Dans les réseaux de franchise, la Cour de cassation a assuré le droit du fournisseur de concurrencer son propre réseau de franchisés par la vente en ligne des produits nonobstant la clause d’exclusivité territoriale donnée (affaire FLORA PARTNER, Cour de cassation du 14 mars 2006 ; plus récemment dans le même sens Affaire MOTOS DELTA BIKE Cour de cassation du 10 Septembre 2013)
C’est là le fruit d’un choix libéral pour Internet, qui s’abrite derrière une interprétation stricte des termes du contrat qui associe généralement l’exclusivité à un point de vente, les juges estimant qu’un site internet n’est pas assimilable à un point de vente. Certes, mais sur le plan de l’interprétation de la volonté des parties, il n’eut pas été déraisonnable de voir limiter le droit du fournisseur de concurrencer son propre réseau exclusif par le biais d’internet.

Si les distributeurs ne peuvent se voir interdire de créer des sites Internet, et que les têtes de réseaux peuvent à loisir concurrencer les ventes de leurs distributeurs par le biais d’Internet, cela promet une belle cacophonie sur la toile, et quelques contentieux dans les années à venir.

Cela augure surtout une course au référencement des sites internet intra-marque, et inter-marque dont il n’est pas certain qu’elle profite au consommateur finalement comme on voudrait nous en convaincre, n’en déplaise à la commission européenne.

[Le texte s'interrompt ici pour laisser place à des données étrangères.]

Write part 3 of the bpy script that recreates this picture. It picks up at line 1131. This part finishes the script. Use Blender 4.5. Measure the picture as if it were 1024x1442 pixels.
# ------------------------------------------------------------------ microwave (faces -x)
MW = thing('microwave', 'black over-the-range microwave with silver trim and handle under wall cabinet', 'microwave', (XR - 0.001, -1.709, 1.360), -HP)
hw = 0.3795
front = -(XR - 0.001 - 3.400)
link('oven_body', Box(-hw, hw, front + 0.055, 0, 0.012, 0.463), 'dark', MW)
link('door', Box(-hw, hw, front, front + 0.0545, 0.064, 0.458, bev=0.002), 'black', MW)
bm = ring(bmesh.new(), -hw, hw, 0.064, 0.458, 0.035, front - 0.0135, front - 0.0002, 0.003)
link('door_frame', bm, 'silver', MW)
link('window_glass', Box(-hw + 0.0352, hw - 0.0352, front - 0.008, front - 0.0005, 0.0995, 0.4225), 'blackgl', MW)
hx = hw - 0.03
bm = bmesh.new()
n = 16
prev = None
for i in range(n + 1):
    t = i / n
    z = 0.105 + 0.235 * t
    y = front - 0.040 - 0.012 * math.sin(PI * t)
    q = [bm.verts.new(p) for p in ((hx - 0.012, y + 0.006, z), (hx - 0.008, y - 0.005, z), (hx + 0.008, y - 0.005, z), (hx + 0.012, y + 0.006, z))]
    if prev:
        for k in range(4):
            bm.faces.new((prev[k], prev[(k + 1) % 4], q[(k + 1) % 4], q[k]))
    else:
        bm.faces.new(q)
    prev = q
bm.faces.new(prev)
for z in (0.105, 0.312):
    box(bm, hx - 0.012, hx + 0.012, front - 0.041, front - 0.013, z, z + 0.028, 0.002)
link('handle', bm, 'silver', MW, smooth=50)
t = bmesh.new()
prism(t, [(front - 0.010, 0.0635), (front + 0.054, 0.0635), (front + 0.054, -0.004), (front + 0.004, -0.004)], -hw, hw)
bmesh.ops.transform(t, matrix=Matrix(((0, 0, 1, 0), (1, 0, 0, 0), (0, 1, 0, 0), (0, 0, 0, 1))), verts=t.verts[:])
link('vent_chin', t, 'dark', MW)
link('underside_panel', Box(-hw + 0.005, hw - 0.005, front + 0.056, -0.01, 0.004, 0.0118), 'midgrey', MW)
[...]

Cela va par contre profiter au moteur de recherche GOOGLE, qui a lui aussi libéralisé sa politique pour l’achat de mots clefs en vue de générer des liens commerciaux, connue sous le terme ADWORDS.

En 2010, après avoir essuyé de sévères condamnations au titre de la contrefaçon, la société Google a décidé de s’exonérer de tout contrôle préalable à l’achat de mots clefs par ses clients annonceurs, mots clefs pouvant être constitués par des noms et des marques de concurrents

Dans le même temps la Cour de justice européenne a estimé que GOOGLE n’a qu’un rôle technique, et donc l’exonère en cas d’exploitation des marques d’autrui comme mots clefs ADWORDS (avis préjudiciel CJCE du 23 mars 2010)

Dans son avis, la CJCE va plus loin, considérant que l’achat comme mot clef de la marque d’un concurrent pour favoriser son référencement sur le moteur de recherche n’est pas illicite, l’internaute moyen doit discerner que l’annonce publicitaire ne vient pas du titulaire de la marque.

Une société peut donc utiliser la marque de son concurrent pour capter des internautes sur son site de publicité et de vente en ligne.

C’est bien dans ce courant libéral que semblent s’engouffrer les juges de la Cour de cassation pour qui il ne s’agit finalement que d’un fait de démarchage de la clientèle d’autrui, qui est licite s’il n’est pas accompagné d’un acte déloyal (affaire HOME CINE SOLUTIONS, arrêt du 29 janvier 2013) On peut se demander ce qui doit être jugé déloyal.

Ainsi, l’exploitation de la marque était croyait-on réservée aux titulaires et à leurs protégés, les distributeurs du réseau; il n’en va plus ainsi, et nul ne peut désormais assurer au titulaire, ni lui garantir à ses distributeurs, qu’ils seront seuls à pouvoir tirer les fruits de leur signe de reconnaissance.

Sachant que le bon référencement du site devient un enjeu majeur pour les enseignes, la libéralisation de l’usage de la marque d’autrui pour démarcher ses clients va imposer de revoir en profondeur les fondamentaux de la distribution en réseaux.

Ces évolutions doivent conduire les enseignes à développer un véritable savoir-faire concernant le web marketing, c’est à cette condition qu’elles maintiendront et développeront leurs réseaux de distributeurs, et bien entendu celui de leurs clients.